== Directions ==
Pick out the lines containing "picture".

== Exercise material ==
____

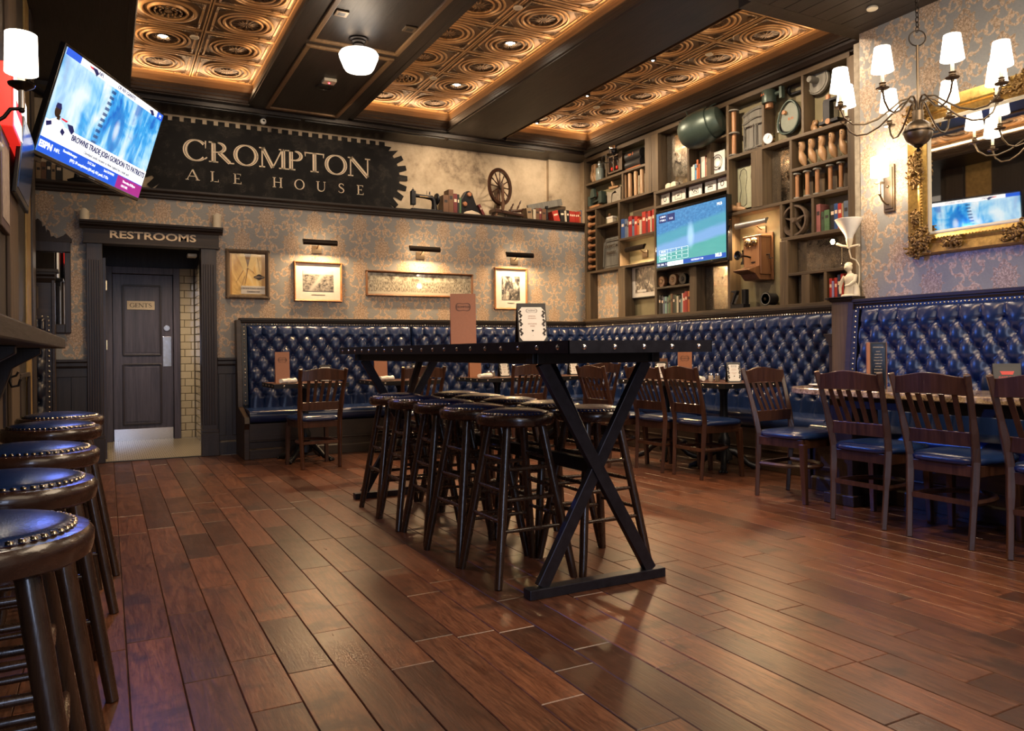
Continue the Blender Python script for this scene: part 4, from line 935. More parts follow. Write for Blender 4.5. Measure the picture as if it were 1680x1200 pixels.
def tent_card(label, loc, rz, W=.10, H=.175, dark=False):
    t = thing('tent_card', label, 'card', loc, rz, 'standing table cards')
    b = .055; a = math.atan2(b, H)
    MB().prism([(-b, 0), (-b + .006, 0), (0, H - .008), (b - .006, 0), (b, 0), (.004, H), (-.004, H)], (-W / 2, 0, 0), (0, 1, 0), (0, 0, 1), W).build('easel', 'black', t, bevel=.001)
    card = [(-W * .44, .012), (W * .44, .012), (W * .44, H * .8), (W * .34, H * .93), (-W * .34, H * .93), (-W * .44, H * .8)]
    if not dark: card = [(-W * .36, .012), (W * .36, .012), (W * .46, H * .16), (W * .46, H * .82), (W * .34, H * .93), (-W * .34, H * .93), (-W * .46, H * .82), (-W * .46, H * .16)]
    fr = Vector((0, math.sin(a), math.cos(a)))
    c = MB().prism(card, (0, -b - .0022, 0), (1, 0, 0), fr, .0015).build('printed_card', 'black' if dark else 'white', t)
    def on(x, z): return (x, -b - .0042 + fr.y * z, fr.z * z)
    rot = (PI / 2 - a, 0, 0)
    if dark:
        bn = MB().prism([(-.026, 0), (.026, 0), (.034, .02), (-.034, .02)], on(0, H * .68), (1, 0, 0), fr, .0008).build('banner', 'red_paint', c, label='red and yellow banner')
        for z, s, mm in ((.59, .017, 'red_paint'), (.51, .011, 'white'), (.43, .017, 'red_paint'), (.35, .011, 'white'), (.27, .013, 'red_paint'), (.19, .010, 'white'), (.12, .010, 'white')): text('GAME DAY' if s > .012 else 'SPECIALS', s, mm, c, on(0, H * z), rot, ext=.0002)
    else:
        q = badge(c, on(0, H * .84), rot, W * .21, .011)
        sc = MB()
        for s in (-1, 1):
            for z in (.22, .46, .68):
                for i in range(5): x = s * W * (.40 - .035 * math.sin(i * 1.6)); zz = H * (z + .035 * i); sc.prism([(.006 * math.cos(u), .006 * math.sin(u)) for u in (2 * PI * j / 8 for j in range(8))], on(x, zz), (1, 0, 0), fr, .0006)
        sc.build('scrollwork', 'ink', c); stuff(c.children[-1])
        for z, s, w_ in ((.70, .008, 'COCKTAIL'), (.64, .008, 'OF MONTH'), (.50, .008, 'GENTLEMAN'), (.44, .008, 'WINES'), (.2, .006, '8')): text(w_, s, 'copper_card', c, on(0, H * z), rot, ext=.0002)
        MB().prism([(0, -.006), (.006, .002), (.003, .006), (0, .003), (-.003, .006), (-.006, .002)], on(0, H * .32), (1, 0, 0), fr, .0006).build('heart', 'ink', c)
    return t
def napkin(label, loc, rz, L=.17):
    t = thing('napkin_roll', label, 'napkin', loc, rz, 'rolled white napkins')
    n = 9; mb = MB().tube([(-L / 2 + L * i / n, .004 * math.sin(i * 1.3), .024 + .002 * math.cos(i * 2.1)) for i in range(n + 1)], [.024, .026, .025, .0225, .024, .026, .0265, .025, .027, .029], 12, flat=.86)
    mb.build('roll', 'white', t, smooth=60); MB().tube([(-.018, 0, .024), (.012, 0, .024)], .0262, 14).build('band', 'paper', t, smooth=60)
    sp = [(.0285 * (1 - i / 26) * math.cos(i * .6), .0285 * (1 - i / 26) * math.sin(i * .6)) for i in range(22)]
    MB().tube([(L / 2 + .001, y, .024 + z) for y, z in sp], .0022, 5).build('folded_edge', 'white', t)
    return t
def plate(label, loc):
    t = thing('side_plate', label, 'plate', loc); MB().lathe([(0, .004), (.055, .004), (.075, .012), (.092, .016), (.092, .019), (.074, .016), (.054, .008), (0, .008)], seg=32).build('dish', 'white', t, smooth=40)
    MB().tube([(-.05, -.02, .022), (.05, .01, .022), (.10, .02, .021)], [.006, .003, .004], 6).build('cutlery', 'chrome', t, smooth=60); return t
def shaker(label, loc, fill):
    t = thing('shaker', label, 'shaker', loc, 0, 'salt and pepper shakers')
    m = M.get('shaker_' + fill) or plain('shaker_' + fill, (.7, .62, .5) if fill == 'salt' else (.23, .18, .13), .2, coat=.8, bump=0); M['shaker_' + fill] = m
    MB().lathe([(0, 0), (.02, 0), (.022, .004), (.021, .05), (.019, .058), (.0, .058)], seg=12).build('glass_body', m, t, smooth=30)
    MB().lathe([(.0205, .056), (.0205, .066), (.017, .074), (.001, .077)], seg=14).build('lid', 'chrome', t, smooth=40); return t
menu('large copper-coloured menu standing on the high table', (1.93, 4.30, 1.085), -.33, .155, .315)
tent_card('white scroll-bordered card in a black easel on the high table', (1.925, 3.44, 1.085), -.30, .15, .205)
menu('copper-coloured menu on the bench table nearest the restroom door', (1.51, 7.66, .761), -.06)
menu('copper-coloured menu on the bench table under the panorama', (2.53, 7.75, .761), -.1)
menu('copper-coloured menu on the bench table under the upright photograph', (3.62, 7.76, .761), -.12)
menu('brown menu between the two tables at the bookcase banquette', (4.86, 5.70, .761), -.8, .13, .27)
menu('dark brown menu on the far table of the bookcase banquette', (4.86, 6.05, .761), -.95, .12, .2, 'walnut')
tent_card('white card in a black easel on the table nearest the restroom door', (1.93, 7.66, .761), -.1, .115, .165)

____

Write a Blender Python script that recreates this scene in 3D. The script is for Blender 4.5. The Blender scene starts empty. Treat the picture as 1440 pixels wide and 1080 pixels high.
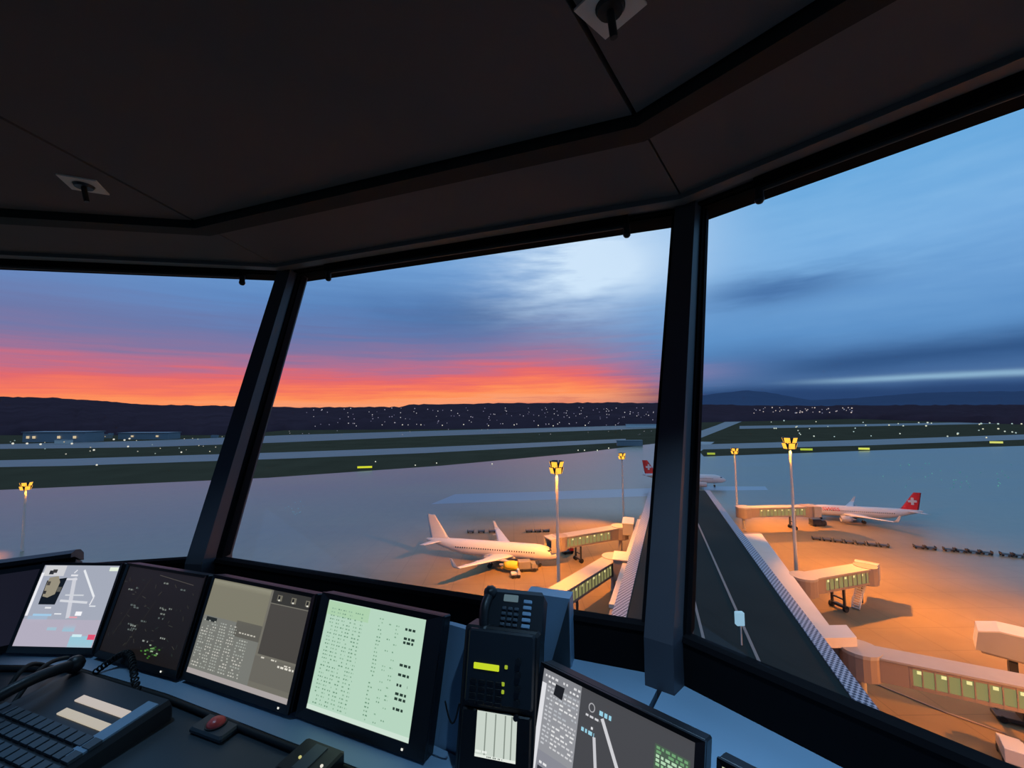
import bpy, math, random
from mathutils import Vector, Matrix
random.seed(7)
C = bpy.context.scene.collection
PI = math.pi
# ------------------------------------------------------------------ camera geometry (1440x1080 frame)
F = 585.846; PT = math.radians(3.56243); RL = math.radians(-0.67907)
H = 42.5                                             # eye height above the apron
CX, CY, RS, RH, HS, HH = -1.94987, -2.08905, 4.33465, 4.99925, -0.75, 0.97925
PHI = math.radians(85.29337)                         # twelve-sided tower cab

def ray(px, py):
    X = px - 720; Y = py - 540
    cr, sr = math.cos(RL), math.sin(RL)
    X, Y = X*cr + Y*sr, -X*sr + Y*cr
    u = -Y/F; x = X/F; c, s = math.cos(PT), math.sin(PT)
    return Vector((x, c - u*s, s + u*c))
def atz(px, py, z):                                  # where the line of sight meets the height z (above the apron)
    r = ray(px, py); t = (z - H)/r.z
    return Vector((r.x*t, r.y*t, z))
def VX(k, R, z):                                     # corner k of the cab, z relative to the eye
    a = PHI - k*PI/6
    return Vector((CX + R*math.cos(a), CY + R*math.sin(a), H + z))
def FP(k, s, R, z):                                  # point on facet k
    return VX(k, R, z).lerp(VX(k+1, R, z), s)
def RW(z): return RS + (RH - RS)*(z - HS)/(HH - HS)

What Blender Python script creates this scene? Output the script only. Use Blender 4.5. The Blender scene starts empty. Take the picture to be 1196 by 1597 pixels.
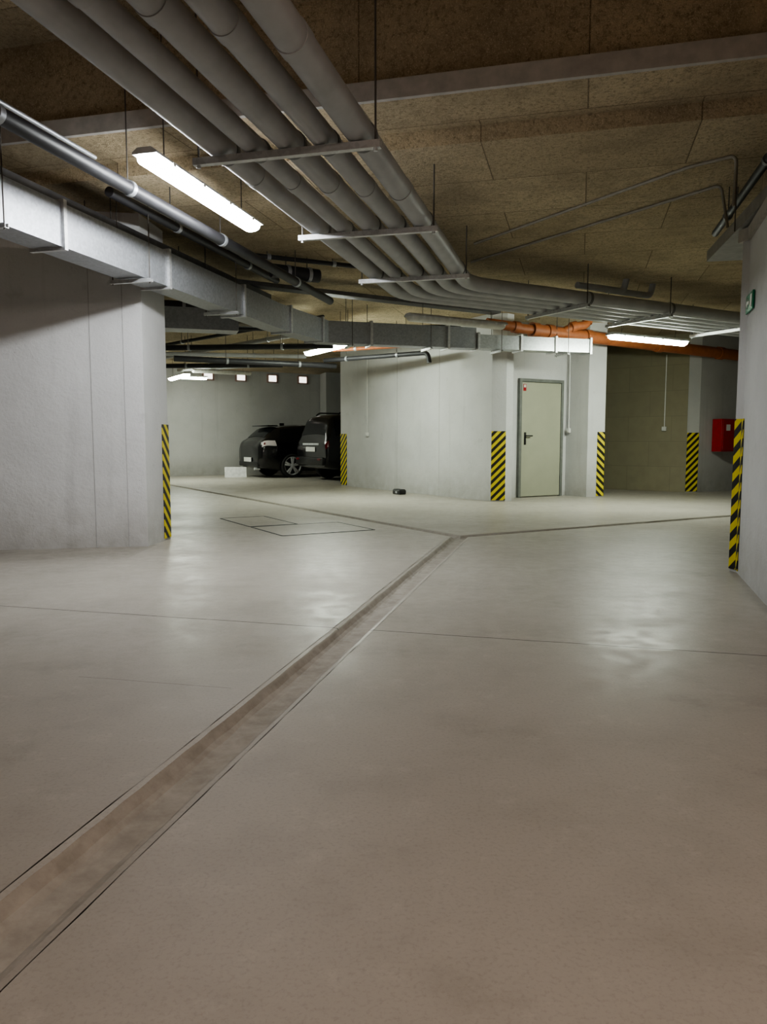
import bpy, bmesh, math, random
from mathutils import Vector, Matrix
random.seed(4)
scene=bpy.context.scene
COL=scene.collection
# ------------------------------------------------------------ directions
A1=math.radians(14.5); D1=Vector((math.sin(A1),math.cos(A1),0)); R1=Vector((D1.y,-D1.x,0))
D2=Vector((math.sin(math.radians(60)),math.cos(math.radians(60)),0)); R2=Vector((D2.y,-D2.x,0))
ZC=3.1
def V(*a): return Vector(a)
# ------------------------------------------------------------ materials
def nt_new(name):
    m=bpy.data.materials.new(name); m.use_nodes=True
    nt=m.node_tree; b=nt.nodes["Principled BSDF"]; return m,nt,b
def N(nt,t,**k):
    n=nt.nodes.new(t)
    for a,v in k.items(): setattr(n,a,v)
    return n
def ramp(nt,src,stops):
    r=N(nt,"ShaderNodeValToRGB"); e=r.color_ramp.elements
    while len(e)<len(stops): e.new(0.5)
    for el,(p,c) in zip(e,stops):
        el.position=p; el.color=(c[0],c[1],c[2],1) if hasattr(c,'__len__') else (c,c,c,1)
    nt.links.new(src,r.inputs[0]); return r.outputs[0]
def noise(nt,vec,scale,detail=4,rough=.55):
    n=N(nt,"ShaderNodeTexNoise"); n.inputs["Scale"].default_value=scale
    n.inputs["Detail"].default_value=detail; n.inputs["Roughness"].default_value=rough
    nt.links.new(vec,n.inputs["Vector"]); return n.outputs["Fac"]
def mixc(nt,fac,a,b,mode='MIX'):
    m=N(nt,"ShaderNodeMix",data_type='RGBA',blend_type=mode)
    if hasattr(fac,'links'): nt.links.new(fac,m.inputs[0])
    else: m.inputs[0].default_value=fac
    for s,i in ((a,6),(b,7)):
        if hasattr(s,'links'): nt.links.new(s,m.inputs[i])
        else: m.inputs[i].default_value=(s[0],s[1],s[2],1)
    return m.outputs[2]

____

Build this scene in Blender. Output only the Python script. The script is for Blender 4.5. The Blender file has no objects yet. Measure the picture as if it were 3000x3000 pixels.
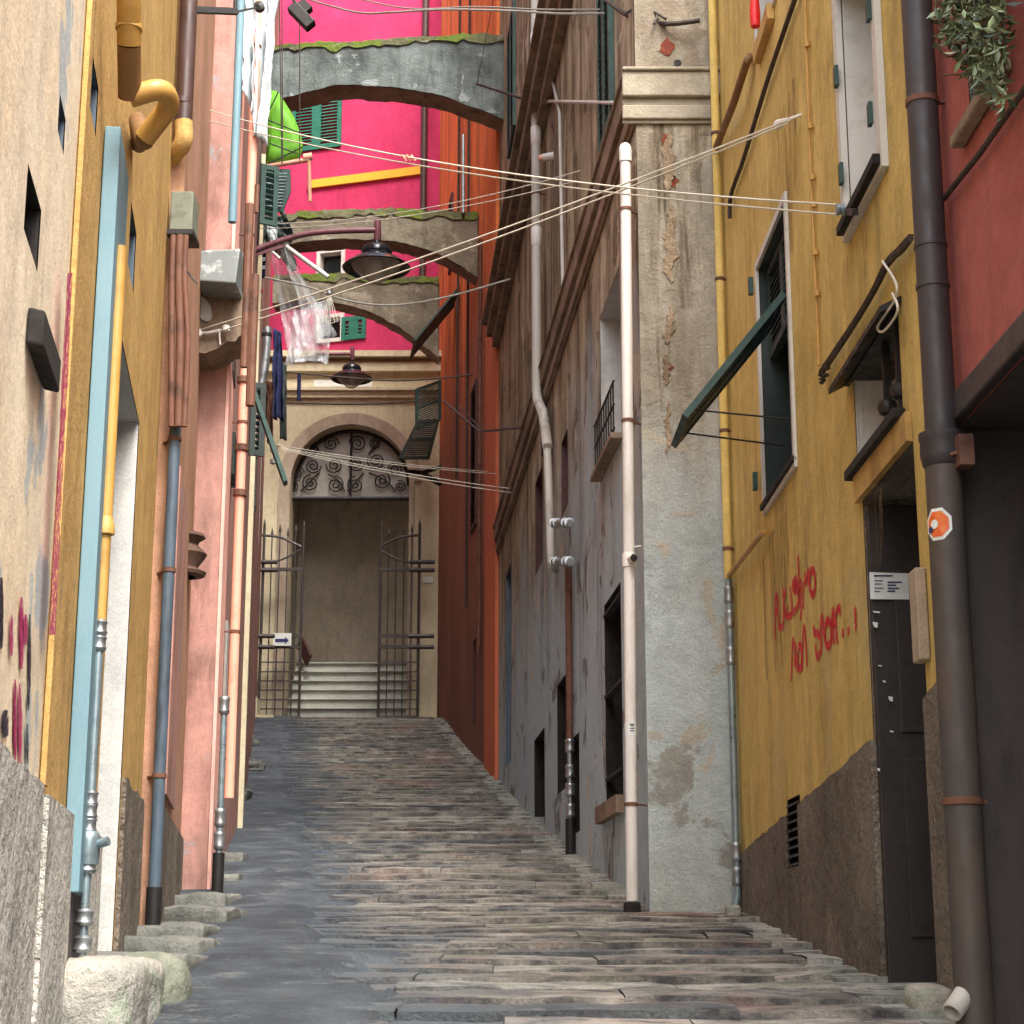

____

== Exercise solution ==
Continue the Blender Python script for this scene: part 4, from line 935. More parts follow. Write for Blender 4.5. Measure the picture as if it were 1680x1200 pixels.
Write a Blender Python script that recreates this scene in 3D. The script is for Blender 4.5. The Blender scene starts empty. Treat the picture as 1440 pixels wide and 1080 pixels high.
What Blender Python script creates this scene? Output the script only. Use Blender 4.5. The Blender scene starts empty. Take the picture to be 1196 by 1597 pixels.
Build this scene in Blender. Output only the Python script. The script is for Blender 4.5. The Blender file has no objects yet. Measure the picture as if it were 3000x3000 pixels.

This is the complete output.